**Short task**.
Extract, unchanged, each line of the listing below from its first line through the line that contains "SC.camera = cam_ob", inclusive, and nothing else.
____
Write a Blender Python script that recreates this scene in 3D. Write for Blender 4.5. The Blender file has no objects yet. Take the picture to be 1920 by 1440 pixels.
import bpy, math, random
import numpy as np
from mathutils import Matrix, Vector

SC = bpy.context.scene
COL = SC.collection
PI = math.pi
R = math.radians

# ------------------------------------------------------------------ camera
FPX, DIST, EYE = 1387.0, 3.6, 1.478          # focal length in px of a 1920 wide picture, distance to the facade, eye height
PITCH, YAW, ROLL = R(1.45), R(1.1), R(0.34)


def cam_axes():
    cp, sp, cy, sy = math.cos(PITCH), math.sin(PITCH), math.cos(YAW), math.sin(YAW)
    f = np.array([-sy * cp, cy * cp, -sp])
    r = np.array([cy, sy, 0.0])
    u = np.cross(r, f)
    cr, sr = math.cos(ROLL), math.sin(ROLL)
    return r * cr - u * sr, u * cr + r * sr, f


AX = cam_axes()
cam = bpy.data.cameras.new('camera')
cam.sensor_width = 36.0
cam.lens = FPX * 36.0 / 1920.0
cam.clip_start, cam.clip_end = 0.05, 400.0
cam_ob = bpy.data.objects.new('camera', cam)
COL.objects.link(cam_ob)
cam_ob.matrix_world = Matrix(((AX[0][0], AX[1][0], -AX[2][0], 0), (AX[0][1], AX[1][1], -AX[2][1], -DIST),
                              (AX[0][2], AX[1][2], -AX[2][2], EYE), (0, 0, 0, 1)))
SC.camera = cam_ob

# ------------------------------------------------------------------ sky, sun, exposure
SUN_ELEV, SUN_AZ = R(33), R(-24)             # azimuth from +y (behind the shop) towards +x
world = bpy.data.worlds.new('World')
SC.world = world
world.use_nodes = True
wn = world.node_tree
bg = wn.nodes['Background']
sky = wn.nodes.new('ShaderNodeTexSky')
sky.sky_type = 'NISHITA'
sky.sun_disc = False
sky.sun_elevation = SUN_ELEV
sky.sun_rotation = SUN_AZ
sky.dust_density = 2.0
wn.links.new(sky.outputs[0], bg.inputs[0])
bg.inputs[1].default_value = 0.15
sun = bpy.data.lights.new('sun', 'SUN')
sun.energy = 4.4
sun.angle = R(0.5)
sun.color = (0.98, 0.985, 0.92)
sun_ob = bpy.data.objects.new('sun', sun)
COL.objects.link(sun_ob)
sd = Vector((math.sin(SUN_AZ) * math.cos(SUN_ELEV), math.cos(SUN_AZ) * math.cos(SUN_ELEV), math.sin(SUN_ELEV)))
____
**Solution for this exercise**.
Write a Blender Python script that recreates this scene in 3D. Write for Blender 4.5. The Blender file has no objects yet. Take the picture to be 1920 by 1440 pixels.
import bpy, math, random
import numpy as np
from mathutils import Matrix, Vector

SC = bpy.context.scene
COL = SC.collection
PI = math.pi
R = math.radians

# ------------------------------------------------------------------ camera
FPX, DIST, EYE = 1387.0, 3.6, 1.478          # focal length in px of a 1920 wide picture, distance to the facade, eye height
PITCH, YAW, ROLL = R(1.45), R(1.1), R(0.34)


def cam_axes():
    cp, sp, cy, sy = math.cos(PITCH), math.sin(PITCH), math.cos(YAW), math.sin(YAW)
    f = np.array([-sy * cp, cy * cp, -sp])
    r = np.array([cy, sy, 0.0])
    u = np.cross(r, f)
    cr, sr = math.cos(ROLL), math.sin(ROLL)
    return r * cr - u * sr, u * cr + r * sr, f


AX = cam_axes()
cam = bpy.data.cameras.new('camera')
cam.sensor_width = 36.0
cam.lens = FPX * 36.0 / 1920.0
cam.clip_start, cam.clip_end = 0.05, 400.0
cam_ob = bpy.data.objects.new('camera', cam)
COL.objects.link(cam_ob)
cam_ob.matrix_world = Matrix(((AX[0][0], AX[1][0], -AX[2][0], 0), (AX[0][1], AX[1][1], -AX[2][1], -DIST),
                              (AX[0][2], AX[1][2], -AX[2][2], EYE), (0, 0, 0, 1)))
SC.camera = cam_ob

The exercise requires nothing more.